• **WORK REQUIRED**:
Filter the entries below, keeping only lines with the word "script".

## Begin

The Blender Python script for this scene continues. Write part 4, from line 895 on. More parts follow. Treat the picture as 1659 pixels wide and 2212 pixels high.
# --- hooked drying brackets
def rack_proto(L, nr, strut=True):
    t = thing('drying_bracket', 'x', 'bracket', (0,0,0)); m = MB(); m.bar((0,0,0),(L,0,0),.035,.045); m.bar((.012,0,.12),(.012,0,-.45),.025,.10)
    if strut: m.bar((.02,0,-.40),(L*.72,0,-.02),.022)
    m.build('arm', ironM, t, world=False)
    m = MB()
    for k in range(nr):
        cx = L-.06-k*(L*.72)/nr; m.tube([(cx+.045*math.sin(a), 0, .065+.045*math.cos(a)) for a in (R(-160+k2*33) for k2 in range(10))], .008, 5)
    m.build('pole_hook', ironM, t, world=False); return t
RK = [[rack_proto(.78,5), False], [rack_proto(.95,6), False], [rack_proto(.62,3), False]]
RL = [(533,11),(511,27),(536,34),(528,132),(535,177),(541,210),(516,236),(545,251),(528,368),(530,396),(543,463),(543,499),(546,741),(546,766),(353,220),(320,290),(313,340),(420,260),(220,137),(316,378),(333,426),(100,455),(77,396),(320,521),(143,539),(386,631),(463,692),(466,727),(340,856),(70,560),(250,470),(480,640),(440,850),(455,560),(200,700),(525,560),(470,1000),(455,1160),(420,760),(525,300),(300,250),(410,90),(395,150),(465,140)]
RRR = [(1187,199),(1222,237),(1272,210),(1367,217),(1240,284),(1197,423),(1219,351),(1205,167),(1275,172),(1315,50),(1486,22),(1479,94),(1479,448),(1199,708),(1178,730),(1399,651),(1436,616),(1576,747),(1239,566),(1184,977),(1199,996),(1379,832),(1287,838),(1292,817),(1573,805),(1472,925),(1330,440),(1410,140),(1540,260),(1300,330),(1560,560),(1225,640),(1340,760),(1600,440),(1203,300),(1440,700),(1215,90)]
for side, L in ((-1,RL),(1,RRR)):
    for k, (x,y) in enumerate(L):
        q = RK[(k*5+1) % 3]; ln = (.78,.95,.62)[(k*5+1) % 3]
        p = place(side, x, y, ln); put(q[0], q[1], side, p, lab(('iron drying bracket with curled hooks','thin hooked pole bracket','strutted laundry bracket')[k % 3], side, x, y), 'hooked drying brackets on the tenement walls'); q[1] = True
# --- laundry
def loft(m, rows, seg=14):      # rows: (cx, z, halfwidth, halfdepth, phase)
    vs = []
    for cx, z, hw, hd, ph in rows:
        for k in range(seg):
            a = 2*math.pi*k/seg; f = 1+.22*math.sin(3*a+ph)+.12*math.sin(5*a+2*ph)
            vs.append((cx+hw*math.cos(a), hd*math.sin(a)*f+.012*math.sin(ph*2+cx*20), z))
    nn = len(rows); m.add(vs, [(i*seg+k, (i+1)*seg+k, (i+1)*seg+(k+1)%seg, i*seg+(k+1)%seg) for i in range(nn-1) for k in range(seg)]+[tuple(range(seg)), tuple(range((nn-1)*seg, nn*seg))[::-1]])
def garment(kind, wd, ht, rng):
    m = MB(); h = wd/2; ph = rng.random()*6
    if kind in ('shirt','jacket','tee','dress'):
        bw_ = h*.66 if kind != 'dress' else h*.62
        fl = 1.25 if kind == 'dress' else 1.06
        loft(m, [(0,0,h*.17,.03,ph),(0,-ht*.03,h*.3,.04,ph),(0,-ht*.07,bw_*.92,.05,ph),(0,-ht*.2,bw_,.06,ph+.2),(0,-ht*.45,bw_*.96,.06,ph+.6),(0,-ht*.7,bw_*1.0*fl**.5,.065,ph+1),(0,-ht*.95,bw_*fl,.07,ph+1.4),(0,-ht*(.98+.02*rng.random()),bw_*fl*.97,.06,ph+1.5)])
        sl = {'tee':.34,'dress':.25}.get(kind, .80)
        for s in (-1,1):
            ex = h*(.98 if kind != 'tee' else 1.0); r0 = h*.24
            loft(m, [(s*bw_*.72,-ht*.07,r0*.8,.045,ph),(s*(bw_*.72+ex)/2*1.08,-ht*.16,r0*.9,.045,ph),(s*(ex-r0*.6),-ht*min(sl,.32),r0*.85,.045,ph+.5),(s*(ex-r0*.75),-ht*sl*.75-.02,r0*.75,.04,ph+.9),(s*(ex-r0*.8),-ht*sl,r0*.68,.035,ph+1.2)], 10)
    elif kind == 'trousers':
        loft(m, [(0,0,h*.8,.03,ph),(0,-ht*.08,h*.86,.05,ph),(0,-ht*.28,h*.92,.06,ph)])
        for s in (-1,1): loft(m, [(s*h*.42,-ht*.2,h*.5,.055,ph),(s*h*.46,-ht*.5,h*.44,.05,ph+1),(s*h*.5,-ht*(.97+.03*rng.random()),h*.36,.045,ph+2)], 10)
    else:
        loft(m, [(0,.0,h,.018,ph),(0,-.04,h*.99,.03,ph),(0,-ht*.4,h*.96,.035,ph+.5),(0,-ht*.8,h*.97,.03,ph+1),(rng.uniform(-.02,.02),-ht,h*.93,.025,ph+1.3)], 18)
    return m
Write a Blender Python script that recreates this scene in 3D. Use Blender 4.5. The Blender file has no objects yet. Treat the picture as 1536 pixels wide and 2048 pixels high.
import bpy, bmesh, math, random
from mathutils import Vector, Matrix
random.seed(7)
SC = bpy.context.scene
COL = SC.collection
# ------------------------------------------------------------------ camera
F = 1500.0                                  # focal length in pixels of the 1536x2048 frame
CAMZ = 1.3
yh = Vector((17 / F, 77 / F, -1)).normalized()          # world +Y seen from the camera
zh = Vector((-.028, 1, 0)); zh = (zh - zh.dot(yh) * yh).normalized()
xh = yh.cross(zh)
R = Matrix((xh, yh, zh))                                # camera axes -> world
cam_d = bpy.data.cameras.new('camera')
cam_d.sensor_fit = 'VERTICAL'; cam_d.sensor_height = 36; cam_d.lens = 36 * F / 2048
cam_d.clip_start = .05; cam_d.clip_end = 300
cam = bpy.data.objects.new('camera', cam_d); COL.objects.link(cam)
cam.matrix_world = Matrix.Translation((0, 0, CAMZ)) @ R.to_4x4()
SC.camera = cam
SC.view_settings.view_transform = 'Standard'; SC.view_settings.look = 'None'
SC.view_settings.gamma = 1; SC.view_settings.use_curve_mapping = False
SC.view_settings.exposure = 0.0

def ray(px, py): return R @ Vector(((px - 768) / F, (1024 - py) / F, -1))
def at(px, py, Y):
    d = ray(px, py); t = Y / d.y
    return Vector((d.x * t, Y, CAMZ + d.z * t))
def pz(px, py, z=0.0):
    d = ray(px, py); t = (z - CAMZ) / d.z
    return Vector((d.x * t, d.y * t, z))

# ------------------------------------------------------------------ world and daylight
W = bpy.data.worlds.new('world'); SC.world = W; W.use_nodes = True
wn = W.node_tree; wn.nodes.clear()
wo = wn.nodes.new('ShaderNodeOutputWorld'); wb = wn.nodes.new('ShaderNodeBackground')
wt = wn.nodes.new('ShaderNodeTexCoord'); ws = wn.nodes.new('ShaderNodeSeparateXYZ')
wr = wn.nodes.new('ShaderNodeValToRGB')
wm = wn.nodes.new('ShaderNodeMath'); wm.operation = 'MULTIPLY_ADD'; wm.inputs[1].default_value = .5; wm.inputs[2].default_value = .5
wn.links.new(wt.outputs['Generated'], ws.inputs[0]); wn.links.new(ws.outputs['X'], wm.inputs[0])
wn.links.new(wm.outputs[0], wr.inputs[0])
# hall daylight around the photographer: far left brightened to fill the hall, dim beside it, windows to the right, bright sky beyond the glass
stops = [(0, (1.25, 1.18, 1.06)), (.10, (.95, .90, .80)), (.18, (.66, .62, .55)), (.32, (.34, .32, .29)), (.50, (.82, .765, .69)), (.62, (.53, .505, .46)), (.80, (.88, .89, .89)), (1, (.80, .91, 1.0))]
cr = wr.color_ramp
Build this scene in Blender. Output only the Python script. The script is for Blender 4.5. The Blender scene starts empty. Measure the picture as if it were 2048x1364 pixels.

## End

• **WRITTEN SOLUTION**:
The Blender Python script for this scene continues. Write part 4, from line 895 on. More parts follow. Treat the picture as 1659 pixels wide and 2212 pixels high.
Write a Blender Python script that recreates this scene in 3D. Use Blender 4.5. The Blender file has no objects yet. Treat the picture as 1536 pixels wide and 2048 pixels high.
Build this scene in Blender. Output only the Python script. The script is for Blender 4.5. The Blender scene starts empty. Measure the picture as if it were 2048x1364 pixels.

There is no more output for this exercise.